Like Raygun, they will have won their platform. What will they do with it?
It appears the party will be inclined to continue plodding forward doing what they’ve always done. They won’t interpret their victory as just a rebuke of Trump but a mandate for themselves. They’ll seize the chance to advance old party priorities they couldn’t achieve when opposed because they were unpopular. They’ll seek to efficiently administer the government without changing things. Without outside pressure to enforce party discipline, they’ll infight and maneuver for influence. They won’t challenge or excise party factions with bad and unpopular ideas, but give into them in the name of party unity. They’ll seek to consolidate a victory they believe they earned.

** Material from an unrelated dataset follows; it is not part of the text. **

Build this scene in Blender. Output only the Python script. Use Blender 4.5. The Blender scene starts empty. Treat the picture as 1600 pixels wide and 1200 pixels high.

They’ll follow the formula of the Democratic-Republicans and antebellum Democrats. I would expect the same result.
Democratic leaders don’t appear to understand this moment calls for more than cautious administration. It doesn’t call for just implementing ideas you couldn’t pass for the better part of a century because they were rejected and opposed. It calls for rethinking your party coalition and priorities in the wake of a new national situation and challenges. It calls for listening to both your constituents and opponents to understand why they think something is going wrong. It calls for fresh ideas, fresh thinking, and novel policies that address the new problems that are tearing America apart. It calls for a Lincoln, a Teddy Roosevelt, or an FDR.
It’s true, however, that Franklin Roosevelt himself had no record as an innovator when he ran for president in 1932. His record also was as a reliable party regular. He even ran his campaign on outdated Democratic Party boilerplate of his era, attacking Hoover (ironically given what happened next) for his irresponsible deficits. It wasn’t until he took office that it became clear Roosevelt understood the moment and the stakes.
We can all hope it happens again. I just wouldn’t count on it.
Do you agree the presidency could be a poisoned chalice for the Democrats? Join the conversation in the comments.
I have two concerns.
One is that if Harris is elected, it will be with enough Congressional power to cement the authoritarian domestic agenda of the federal bureaucracy.
The other is that the combination of military unpreparedness and feckless international policy will result in China dominating the Pacific, Middle East, and Africa. And maybe South America.
I would argue they are in just as much trouble if Trump wins. There is going to be a lot of blame going around and the fracture line between the corporate Democrats, the old anti corporate and anti war left, Bush neocons who jumped ship from Trump, the identity politics activist left, and the old working class labor guys is going to come to a head. Remember, the Republican Party has been dealing with an internal war as a result of the current realignment. The Democrats have so far kicked the can down the road enough to avoid any big fights and that might make them worse in the long run.